Friday 26 September 2014

An excerpt from my forthcoming book ' Whither Indian Judiciary ? '

The decision in Rajendra Singh (Dead) thru. Lrs. & Ors.   Vs.  Prem Mai, which was decided by a Bench of the Supreme Court of which I was a member, was a case which took 50 years to decide finally,since it was instituted in the trial court in 1957, and was finally decided on appeal in 2007 by the Supreme Court.

This  decision observed  :

“10. We may quote a passage from the novel 'Bleak House' written in Charles Dickens' inimitable style :-
              Jarndyce vs.Jarndyce drones on.  This scarecrow of a suit has, in course of time, become so complicated, that no man alive knows what it means.  The parties to it understand it least; but it has been observed that no two Chancery lawyers can talk about it for five minutes, without coming to a total disagreement as to all the premises.
  Innumerable children have been born into the cause; innumerable young people have married into it; innumerable old people have died out of it.  Scores of persons have deliriously found themselves made parties in Jarndyce vs.

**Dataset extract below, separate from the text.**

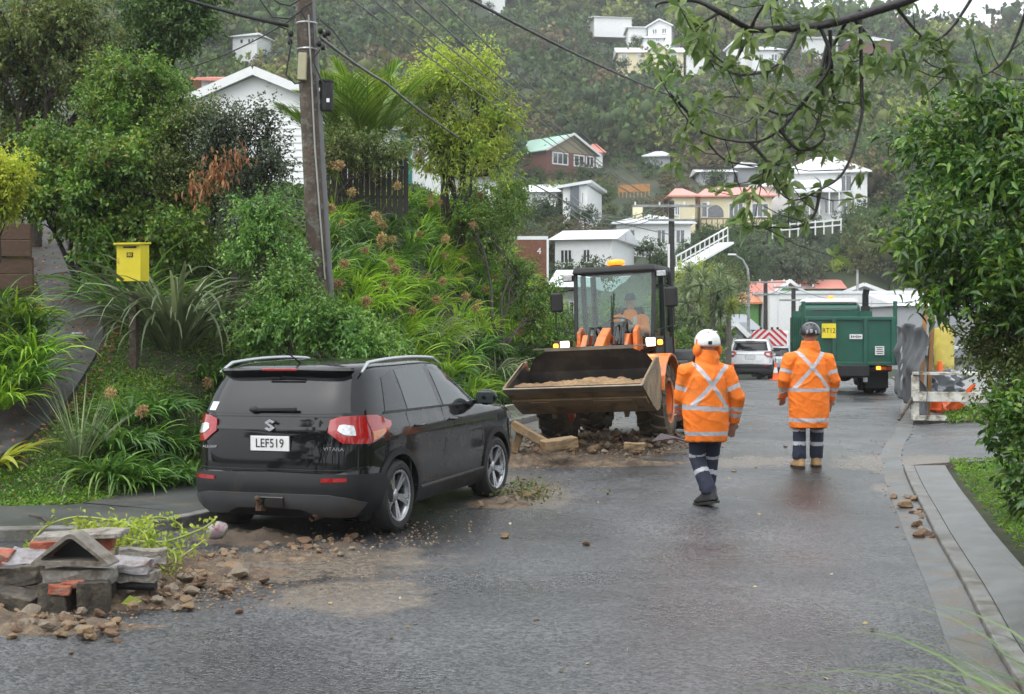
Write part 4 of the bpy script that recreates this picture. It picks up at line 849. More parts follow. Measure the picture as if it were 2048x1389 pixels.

Jarndyce, without knowing how or why; whole families have inherited legendry hatreds with the suit.  The little plaintiff or defendant, who was promised a new rocking-horse when Jarndyce vs. Jarndyce should be settled, has grown up, possessed himself of a real horse, and trotted away into the other world.  Fair wards of court have faded into mothers and grandmothers; a long procession of Chancellors has come in and gone out; the legion of bills in the suit have been transformed into mere bills of mortality.
 There are not three Jarndyces left upon the earth perhaps, since old Tom  Jarndyce in despair blew his brains out at a coffee house in Chancery Lane; but Jarndyce vs. Jarndyce still drags its dreary length before the court, perennially hopeless."

Is this not descriptive of the situation prevailing in India today?